The Lagos State Internal Revenue Service’s (LIRS) announcement to enforce the power of substitution under the Nigeria Tax Administration Act (NTAA) 2025 marks a decisive step in tightening tax compliance. By allowing authorities to directly recover unpaid taxes from banks, employers, tenants, and other third parties, the state aims to tackle longstanding challenges of tax default and broaden its revenue base. The move is timely, given Nigeria’s fiscal pressures and Lagos’ reliance on internally generated revenue to fund critical infrastructure and social services.
From a business perspective, the directive presents both opportunities and risks. On the positive side, a more assertive tax regime could level the playing field for compliant taxpayers, discouraging deliberate tax evasion and fostering greater accountability. For the state, it promises to unlock additional revenue, potentially in the billions of naira annually, strengthening liquidity for public investment.
However, the initiative also raises practical and reputational concerns for businesses and financial institutions. Banks, employers, and other entities are now legally obligated to monitor and remit funds on behalf of defaulting taxpayers, a responsibility that introduces operational complexities and potential legal exposure. Mistakes or delays in compliance could attract penalties, creating an environment of heightened scrutiny and compliance risk. Companies with complex payment streams may face unintended cash flow challenges, especially in sectors with tight margins.

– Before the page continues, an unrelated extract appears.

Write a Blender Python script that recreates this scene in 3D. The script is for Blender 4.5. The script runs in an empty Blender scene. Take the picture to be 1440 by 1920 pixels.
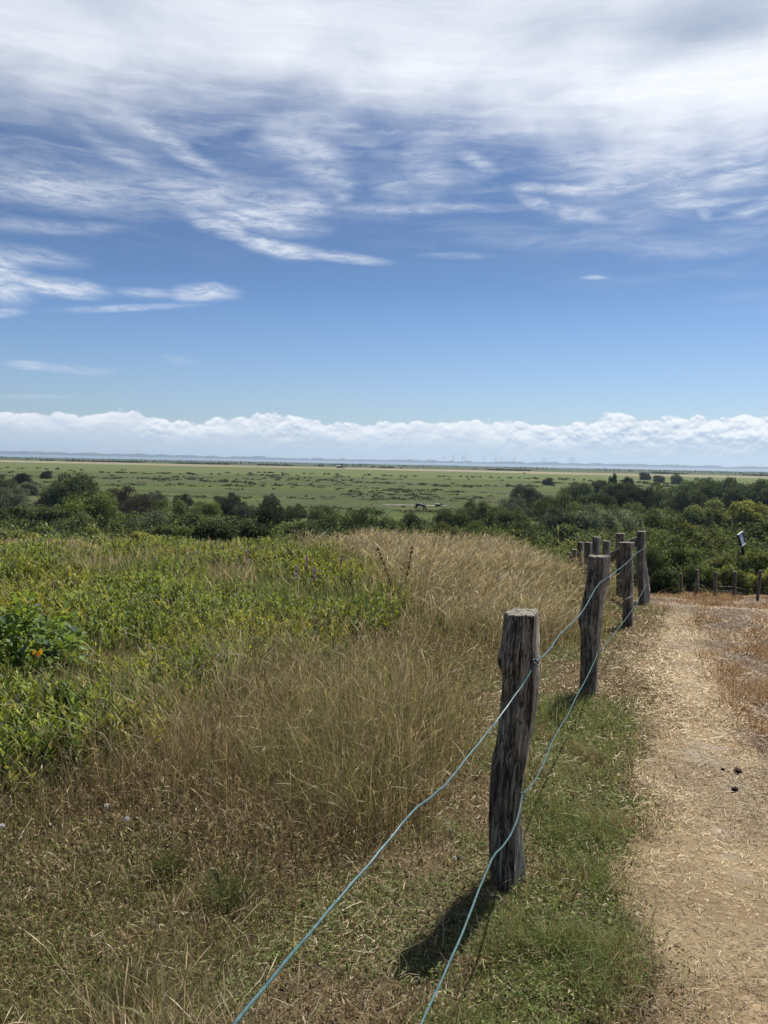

Critically, the effectiveness of the power of substitution will depend on administrative efficiency, transparency, and communication. Clear guidelines, predictable enforcement, and robust dispute resolution mechanisms will be essential to avoid antagonising taxpayers or disrupting business operations. LIRS must ensure that the policy strengthens compliance without triggering excessive friction between the government and the private sector.
In conclusion, Lagos’s move underscores the state’s determination to modernise revenue collection and reinforce fiscal discipline. If well-implemented, it could set a benchmark for tax administration across Nigeria. But success hinges on balancing assertive enforcement with operational clarity and fairness, ensuring businesses remain partners in, rather than victims of, revenue reform.